Voilà les remarques que nous avions à faire sur les commencements, la durée, les partie et les différentes sectes de la philosophie.

Il n’y a pas longtemps que Potamon d’Alexandrie introduisit une nouvelle secte de philosophie éclectique, composée de ce qu’il y avait de meilleur selon lui dans toutes les autres. Il dit dans son Institution que pour saisir la vérité deux choses sont requises; dont la première, savoir le principe qui juge, est la plus considérable, et l’autre, le moyen par lequel se fait le jugement, savoir une exacte représentation de l’objet. Il croit que la matière, la cause, l’action et le lieu sont les principes de toutes choses, puisque dans la recherche des choses on a pour but de savoir de quoi, par qui, comment et où elles sont. Il établit aussi pour dernière fin des actions une vie ornée de toutes les vertus, sans excepter pour ce qui regarde le corps les biens extérieurs et ceux de la nature. Passons à présent à l’histoire des philosophes et commençons par Thalès.

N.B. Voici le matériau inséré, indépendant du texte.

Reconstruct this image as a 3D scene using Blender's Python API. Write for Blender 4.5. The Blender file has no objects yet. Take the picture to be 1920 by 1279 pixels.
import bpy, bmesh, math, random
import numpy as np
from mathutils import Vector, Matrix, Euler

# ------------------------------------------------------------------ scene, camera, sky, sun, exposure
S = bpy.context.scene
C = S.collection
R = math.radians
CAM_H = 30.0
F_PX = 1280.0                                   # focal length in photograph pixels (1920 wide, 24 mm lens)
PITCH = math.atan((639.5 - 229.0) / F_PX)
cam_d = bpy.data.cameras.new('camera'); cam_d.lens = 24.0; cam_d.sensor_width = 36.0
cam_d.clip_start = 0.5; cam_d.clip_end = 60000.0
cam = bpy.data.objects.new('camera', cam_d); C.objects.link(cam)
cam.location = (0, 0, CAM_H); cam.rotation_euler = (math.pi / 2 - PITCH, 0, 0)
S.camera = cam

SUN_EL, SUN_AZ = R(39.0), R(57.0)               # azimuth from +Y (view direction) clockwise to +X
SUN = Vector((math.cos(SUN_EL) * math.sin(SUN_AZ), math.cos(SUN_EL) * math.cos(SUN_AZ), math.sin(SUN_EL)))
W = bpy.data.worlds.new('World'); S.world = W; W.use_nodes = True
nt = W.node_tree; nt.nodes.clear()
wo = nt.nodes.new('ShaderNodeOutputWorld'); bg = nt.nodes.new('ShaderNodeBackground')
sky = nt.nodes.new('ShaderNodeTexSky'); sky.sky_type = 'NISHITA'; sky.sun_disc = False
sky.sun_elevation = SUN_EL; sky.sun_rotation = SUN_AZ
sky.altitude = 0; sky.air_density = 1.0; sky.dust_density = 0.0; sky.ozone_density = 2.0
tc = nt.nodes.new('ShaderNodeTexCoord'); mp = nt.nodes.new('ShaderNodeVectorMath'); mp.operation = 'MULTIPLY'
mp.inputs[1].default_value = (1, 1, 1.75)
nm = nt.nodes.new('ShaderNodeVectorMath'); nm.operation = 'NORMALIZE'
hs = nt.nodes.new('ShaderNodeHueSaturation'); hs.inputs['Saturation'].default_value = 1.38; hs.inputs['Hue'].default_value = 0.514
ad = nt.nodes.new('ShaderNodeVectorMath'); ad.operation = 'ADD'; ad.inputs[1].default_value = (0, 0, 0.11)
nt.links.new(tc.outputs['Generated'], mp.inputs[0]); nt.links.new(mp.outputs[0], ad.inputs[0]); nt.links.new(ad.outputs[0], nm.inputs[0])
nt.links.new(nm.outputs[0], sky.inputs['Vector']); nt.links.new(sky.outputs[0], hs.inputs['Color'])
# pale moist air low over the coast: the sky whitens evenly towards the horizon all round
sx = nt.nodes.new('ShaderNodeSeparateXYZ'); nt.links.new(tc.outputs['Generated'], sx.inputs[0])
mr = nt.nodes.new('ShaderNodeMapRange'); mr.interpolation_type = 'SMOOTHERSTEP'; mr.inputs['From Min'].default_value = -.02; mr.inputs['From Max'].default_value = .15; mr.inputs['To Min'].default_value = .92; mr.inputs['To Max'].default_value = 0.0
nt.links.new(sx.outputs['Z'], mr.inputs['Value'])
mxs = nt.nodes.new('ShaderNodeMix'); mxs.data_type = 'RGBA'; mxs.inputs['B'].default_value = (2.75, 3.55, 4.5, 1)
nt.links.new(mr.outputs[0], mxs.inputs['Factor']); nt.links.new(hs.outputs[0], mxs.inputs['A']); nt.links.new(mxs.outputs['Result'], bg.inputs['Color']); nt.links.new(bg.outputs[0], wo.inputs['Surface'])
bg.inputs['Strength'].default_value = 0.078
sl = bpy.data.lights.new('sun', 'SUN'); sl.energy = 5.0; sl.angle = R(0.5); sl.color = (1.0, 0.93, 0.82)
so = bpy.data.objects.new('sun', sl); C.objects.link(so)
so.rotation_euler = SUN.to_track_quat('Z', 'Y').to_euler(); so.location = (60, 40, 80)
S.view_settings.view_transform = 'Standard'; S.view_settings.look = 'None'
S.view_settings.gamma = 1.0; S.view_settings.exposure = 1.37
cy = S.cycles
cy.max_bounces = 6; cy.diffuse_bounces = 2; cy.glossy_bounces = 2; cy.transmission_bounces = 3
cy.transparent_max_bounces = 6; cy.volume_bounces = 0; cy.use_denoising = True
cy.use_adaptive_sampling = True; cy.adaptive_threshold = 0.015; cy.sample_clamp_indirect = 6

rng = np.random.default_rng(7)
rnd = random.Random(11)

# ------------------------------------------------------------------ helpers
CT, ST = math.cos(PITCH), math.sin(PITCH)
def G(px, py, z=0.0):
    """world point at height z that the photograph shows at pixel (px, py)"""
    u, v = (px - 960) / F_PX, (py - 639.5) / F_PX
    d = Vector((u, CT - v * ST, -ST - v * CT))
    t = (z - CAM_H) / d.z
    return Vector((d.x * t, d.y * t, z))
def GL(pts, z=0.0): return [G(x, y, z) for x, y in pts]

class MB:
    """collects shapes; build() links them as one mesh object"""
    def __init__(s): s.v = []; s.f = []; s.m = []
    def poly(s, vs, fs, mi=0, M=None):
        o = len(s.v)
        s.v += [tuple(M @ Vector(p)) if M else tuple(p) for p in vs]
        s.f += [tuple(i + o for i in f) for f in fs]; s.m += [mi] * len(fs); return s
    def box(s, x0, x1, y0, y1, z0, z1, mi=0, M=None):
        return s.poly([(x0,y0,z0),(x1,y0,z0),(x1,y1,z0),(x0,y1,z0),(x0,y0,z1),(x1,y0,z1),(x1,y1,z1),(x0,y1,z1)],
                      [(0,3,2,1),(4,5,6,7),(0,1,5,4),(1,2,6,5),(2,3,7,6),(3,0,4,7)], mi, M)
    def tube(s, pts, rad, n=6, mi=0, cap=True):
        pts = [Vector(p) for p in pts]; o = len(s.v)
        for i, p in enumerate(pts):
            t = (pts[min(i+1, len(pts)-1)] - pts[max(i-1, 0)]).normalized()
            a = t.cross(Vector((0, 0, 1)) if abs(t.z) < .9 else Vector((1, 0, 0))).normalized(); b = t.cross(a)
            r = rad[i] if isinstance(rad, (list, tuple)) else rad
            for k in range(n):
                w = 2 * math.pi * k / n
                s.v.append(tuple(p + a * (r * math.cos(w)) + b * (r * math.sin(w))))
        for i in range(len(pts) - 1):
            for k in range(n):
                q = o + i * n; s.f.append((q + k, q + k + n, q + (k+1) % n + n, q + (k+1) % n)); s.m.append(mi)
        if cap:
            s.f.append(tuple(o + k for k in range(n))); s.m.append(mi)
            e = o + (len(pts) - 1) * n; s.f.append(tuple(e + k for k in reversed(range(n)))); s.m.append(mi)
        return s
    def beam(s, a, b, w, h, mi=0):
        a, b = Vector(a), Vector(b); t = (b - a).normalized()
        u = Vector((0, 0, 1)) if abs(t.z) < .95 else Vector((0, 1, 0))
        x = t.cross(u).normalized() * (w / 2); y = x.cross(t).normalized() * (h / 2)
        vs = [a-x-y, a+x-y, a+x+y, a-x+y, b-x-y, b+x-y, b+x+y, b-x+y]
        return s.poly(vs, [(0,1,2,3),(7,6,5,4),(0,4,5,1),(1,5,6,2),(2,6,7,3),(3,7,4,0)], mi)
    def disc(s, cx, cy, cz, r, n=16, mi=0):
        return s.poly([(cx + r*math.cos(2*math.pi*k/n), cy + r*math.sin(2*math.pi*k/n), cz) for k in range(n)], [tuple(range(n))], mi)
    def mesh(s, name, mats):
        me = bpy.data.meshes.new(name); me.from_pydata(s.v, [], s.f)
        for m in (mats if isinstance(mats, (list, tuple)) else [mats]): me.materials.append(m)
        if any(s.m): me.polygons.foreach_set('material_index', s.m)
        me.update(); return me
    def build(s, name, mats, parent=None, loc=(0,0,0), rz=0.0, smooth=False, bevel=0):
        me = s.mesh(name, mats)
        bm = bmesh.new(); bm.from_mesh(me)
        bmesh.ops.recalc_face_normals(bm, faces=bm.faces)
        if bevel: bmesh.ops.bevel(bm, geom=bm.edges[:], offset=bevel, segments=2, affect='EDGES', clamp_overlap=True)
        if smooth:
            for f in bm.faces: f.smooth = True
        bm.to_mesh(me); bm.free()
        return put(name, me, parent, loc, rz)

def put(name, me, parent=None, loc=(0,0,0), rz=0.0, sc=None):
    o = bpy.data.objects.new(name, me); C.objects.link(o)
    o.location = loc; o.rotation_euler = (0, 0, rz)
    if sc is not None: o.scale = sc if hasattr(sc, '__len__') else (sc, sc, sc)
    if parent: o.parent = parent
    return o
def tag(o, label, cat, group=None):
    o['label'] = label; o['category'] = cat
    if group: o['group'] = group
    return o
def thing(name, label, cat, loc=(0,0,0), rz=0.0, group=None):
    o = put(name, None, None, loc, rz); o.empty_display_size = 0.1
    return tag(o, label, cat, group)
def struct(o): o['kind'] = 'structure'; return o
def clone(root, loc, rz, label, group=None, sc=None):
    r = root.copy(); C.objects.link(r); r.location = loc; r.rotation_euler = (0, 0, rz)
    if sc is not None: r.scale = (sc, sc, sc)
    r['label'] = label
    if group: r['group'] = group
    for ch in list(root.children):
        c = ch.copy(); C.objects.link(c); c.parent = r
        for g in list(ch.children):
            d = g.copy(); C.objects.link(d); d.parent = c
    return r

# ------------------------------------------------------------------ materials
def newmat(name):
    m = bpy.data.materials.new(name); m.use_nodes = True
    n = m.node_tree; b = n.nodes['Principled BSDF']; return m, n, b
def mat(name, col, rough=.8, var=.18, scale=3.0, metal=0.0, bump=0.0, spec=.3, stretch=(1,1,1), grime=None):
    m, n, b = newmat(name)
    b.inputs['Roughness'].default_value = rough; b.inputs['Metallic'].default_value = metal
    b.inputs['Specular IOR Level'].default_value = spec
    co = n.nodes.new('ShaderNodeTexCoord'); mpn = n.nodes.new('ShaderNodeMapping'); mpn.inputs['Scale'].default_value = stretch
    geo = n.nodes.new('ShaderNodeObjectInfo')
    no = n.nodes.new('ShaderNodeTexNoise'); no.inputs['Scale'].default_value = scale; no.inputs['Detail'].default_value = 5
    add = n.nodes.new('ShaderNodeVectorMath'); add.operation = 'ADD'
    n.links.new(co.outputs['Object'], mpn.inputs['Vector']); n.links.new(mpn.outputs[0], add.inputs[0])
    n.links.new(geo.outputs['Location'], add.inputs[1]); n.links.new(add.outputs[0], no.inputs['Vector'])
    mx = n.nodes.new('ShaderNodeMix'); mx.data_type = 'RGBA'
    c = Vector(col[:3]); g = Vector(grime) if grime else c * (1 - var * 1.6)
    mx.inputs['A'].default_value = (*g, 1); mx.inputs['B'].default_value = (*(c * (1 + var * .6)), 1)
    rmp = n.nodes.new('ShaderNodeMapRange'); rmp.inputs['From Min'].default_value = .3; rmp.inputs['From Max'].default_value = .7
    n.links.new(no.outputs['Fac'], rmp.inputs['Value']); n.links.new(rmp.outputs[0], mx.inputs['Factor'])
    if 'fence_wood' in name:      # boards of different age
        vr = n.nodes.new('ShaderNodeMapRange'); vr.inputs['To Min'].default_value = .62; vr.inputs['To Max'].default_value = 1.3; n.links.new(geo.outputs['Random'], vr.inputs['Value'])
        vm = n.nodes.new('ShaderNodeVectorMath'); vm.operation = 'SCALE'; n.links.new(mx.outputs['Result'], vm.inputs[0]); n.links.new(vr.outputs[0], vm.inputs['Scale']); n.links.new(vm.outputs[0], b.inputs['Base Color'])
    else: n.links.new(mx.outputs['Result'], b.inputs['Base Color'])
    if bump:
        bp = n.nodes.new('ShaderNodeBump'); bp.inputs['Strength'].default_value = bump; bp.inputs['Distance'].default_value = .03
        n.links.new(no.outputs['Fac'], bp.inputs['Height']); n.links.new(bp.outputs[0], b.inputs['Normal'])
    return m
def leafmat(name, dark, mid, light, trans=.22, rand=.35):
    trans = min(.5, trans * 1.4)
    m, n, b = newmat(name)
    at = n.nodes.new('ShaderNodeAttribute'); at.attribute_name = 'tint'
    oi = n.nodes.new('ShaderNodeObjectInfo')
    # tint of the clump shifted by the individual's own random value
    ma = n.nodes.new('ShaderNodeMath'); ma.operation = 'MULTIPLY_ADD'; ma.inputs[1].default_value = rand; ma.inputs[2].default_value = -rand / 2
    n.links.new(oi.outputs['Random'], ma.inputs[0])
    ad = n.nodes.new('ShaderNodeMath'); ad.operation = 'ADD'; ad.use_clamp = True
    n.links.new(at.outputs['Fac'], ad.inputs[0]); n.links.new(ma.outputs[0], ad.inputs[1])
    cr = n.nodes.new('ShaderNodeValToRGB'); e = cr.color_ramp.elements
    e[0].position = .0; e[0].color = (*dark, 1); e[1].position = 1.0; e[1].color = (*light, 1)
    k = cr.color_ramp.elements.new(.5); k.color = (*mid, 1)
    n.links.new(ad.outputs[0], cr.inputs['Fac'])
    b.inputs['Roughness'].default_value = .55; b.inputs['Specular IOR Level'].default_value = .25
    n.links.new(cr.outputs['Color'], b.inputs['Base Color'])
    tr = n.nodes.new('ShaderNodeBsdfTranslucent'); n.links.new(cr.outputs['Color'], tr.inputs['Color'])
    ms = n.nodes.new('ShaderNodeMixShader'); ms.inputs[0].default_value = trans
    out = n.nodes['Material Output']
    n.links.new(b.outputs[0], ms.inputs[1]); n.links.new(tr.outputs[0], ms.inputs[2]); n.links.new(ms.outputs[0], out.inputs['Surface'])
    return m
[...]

  1. C’est le nom d’une suite de prêtres de Cérès ; un Eumolpe ayant inventé les mystères d’Éleusis, ses descendants en furent établis ministres.
  2. Le terme de sophiste, qui ne se prend plus que dans un mauvais sens, signifiait chez les Grecs un homme éloquent et subtil ; ainsi nous le traduirons toujours par logicien ou rhéteur.